◆ TASK REQUIREMENTS: Restate word for word the lines of the data below, from the first through the one that has "the plantation', category='woodland')".

◆ MATERIAL PROVIDED:
** START **

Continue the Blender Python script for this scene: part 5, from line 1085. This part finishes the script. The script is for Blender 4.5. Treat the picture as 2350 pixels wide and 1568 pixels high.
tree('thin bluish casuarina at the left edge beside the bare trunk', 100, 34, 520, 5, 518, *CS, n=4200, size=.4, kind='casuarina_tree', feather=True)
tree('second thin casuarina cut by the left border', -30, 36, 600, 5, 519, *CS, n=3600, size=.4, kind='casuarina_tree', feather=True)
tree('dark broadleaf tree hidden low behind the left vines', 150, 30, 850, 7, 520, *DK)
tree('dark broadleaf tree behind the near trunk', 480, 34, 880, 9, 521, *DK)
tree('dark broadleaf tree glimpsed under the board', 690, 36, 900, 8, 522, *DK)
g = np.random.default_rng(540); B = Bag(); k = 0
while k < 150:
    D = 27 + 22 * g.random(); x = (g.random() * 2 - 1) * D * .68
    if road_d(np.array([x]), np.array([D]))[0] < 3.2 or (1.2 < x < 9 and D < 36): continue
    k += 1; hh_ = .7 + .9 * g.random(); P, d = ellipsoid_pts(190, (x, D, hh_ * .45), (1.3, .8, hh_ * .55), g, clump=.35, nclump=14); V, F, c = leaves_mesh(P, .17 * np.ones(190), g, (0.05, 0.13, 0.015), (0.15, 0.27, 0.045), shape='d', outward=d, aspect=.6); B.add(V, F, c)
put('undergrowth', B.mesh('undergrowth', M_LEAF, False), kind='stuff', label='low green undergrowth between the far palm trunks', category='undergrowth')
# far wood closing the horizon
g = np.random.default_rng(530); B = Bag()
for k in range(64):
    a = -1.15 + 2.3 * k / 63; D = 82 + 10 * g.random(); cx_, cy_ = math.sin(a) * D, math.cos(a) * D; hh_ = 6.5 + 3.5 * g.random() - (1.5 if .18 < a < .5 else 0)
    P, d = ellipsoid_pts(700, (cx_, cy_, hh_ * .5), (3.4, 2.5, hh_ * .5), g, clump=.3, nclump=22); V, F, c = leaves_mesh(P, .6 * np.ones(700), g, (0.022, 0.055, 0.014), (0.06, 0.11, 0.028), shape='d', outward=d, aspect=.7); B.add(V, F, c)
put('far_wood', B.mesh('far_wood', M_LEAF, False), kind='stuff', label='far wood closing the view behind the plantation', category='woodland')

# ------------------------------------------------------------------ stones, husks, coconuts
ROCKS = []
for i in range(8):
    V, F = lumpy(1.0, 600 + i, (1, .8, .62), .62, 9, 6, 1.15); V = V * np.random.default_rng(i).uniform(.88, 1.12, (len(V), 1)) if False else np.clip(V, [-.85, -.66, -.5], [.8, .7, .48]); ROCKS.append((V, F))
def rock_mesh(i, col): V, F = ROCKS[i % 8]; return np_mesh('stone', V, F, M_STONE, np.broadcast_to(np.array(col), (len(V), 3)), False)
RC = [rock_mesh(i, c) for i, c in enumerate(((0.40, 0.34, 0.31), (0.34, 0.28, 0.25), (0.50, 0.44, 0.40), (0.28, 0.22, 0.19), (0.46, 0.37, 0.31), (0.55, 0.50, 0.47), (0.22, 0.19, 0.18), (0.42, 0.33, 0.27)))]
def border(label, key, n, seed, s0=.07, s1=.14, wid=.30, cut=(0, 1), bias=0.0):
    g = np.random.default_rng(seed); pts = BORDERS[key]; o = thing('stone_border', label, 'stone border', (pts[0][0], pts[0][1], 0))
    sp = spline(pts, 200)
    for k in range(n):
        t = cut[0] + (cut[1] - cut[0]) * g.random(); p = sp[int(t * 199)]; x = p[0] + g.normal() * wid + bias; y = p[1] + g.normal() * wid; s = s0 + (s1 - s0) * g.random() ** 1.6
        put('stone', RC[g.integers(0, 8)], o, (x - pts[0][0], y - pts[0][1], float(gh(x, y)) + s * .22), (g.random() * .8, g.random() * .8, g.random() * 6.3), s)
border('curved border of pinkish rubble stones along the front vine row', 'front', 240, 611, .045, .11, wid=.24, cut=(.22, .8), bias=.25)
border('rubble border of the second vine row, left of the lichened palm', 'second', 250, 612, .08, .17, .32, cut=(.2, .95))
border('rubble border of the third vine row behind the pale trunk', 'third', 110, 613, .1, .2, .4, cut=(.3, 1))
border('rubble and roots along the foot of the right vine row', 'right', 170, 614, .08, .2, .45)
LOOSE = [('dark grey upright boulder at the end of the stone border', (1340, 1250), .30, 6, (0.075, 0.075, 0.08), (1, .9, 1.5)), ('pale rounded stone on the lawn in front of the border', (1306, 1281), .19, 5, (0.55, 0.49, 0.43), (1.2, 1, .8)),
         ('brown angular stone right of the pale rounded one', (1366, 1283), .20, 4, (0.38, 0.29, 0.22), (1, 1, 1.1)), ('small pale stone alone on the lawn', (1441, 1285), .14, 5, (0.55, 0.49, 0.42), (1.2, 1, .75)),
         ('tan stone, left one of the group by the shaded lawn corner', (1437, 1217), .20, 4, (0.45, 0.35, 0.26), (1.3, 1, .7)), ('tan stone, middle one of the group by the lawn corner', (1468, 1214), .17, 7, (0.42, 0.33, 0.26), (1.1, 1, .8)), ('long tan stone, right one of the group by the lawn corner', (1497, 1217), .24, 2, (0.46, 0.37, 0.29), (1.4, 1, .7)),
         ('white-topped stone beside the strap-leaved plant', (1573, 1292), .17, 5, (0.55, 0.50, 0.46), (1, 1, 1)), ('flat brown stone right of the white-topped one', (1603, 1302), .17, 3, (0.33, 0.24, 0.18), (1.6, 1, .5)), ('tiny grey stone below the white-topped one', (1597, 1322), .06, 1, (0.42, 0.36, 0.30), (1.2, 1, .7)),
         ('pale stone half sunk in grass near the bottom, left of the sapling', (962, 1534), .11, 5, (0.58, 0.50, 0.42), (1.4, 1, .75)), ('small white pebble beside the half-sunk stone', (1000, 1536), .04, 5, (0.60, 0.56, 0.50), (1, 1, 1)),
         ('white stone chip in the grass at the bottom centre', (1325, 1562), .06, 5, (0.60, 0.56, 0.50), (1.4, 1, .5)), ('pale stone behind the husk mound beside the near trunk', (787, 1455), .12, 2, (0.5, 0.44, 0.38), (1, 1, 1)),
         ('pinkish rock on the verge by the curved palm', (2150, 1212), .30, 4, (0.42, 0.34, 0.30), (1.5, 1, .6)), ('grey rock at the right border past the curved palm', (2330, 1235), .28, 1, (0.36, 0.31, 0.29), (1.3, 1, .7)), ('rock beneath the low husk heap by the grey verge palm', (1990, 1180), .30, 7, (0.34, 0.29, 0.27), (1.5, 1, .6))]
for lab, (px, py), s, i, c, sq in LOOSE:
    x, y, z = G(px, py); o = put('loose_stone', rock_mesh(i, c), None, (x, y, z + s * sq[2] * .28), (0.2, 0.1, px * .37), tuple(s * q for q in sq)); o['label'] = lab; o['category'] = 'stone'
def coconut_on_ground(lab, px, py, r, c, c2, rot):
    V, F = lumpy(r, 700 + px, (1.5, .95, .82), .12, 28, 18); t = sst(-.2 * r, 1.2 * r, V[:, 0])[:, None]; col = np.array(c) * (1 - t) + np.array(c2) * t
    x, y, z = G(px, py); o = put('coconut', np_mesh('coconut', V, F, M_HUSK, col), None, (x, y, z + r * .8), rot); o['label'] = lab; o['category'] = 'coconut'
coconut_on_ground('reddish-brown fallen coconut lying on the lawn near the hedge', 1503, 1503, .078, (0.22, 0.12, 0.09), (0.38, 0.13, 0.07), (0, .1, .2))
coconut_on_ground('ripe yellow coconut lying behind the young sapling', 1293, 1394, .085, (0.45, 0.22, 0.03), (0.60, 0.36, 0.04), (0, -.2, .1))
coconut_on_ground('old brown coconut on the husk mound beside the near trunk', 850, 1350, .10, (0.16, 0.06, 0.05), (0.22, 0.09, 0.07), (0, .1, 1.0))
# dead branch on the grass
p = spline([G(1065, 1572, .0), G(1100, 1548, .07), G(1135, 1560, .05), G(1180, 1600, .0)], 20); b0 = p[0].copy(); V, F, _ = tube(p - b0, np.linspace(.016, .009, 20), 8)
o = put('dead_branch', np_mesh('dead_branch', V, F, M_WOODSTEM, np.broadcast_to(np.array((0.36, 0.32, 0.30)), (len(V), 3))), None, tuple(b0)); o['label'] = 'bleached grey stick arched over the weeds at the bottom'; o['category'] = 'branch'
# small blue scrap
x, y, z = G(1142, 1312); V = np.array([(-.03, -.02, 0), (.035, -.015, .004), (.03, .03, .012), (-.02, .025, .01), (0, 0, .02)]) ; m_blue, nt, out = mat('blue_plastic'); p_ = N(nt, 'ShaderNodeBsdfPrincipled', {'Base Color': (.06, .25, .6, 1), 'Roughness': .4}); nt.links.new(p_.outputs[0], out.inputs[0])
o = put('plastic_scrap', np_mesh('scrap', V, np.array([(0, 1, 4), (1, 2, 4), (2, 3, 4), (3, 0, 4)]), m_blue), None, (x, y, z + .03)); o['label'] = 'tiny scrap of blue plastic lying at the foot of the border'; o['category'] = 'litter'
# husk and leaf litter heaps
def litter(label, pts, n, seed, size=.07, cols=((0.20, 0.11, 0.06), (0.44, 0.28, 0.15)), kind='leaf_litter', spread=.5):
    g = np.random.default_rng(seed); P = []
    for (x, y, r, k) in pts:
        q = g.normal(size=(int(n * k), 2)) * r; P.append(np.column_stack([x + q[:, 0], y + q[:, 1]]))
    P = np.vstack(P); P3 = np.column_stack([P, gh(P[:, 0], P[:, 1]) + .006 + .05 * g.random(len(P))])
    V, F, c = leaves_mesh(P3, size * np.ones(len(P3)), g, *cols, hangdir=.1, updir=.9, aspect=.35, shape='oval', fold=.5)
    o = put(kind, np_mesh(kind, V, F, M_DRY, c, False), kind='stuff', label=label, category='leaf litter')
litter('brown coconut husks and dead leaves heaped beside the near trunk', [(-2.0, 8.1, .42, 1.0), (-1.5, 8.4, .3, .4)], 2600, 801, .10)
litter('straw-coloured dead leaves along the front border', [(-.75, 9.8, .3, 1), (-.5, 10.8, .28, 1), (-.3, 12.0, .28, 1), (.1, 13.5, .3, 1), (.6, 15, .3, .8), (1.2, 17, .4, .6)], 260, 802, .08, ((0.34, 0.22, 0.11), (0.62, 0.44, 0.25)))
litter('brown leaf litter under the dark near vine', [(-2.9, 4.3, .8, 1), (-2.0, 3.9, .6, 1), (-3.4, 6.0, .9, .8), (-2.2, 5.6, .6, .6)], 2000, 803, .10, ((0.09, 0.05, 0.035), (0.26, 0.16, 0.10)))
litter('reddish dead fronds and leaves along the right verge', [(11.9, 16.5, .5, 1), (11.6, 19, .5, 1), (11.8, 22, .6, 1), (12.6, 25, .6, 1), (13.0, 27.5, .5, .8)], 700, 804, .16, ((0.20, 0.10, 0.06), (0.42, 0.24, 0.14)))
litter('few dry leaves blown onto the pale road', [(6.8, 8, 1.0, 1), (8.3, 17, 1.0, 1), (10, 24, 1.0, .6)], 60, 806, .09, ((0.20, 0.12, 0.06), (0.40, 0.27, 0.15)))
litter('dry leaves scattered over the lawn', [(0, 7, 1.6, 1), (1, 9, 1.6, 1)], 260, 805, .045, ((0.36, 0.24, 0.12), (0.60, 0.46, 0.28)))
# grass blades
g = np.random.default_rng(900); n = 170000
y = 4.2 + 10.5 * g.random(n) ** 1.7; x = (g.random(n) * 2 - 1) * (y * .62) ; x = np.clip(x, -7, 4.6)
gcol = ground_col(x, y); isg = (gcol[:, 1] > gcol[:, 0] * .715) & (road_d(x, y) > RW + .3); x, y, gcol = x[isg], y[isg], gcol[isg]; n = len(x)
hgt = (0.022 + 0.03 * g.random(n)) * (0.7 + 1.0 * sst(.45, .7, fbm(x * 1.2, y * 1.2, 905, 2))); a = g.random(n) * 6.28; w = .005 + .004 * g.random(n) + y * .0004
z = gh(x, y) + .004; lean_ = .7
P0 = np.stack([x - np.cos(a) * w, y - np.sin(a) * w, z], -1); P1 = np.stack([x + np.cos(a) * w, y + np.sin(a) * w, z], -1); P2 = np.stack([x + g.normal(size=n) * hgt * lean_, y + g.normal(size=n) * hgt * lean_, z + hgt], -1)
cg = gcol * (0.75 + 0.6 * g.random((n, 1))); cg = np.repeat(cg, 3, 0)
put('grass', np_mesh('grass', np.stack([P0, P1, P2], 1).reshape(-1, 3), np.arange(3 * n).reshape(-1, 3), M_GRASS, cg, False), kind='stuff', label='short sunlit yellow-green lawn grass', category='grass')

** END **

◆ FINISHED TASK:
Continue the Blender Python script for this scene: part 5, from line 1085. This part finishes the script. The script is for Blender 4.5. Treat the picture as 2350 pixels wide and 1568 pixels high.
tree('thin bluish casuarina at the left edge beside the bare trunk', 100, 34, 520, 5, 518, *CS, n=4200, size=.4, kind='casuarina_tree', feather=True)
tree('second thin casuarina cut by the left border', -30, 36, 600, 5, 519, *CS, n=3600, size=.4, kind='casuarina_tree', feather=True)
tree('dark broadleaf tree hidden low behind the left vines', 150, 30, 850, 7, 520, *DK)
tree('dark broadleaf tree behind the near trunk', 480, 34, 880, 9, 521, *DK)
tree('dark broadleaf tree glimpsed under the board', 690, 36, 900, 8, 522, *DK)
g = np.random.default_rng(540); B = Bag(); k = 0
while k < 150:
    D = 27 + 22 * g.random(); x = (g.random() * 2 - 1) * D * .68
    if road_d(np.array([x]), np.array([D]))[0] < 3.2 or (1.2 < x < 9 and D < 36): continue
    k += 1; hh_ = .7 + .9 * g.random(); P, d = ellipsoid_pts(190, (x, D, hh_ * .45), (1.3, .8, hh_ * .55), g, clump=.35, nclump=14); V, F, c = leaves_mesh(P, .17 * np.ones(190), g, (0.05, 0.13, 0.015), (0.15, 0.27, 0.045), shape='d', outward=d, aspect=.6); B.add(V, F, c)
put('undergrowth', B.mesh('undergrowth', M_LEAF, False), kind='stuff', label='low green undergrowth between the far palm trunks', category='undergrowth')
# far wood closing the horizon
g = np.random.default_rng(530); B = Bag()
for k in range(64):
    a = -1.15 + 2.3 * k / 63; D = 82 + 10 * g.random(); cx_, cy_ = math.sin(a) * D, math.cos(a) * D; hh_ = 6.5 + 3.5 * g.random() - (1.5 if .18 < a < .5 else 0)
    P, d = ellipsoid_pts(700, (cx_, cy_, hh_ * .5), (3.4, 2.5, hh_ * .5), g, clump=.3, nclump=22); V, F, c = leaves_mesh(P, .6 * np.ones(700), g, (0.022, 0.055, 0.014), (0.06, 0.11, 0.028), shape='d', outward=d, aspect=.7); B.add(V, F, c)
put('far_wood', B.mesh('far_wood', M_LEAF, False), kind='stuff', label='far wood closing the view behind the plantation', category='woodland')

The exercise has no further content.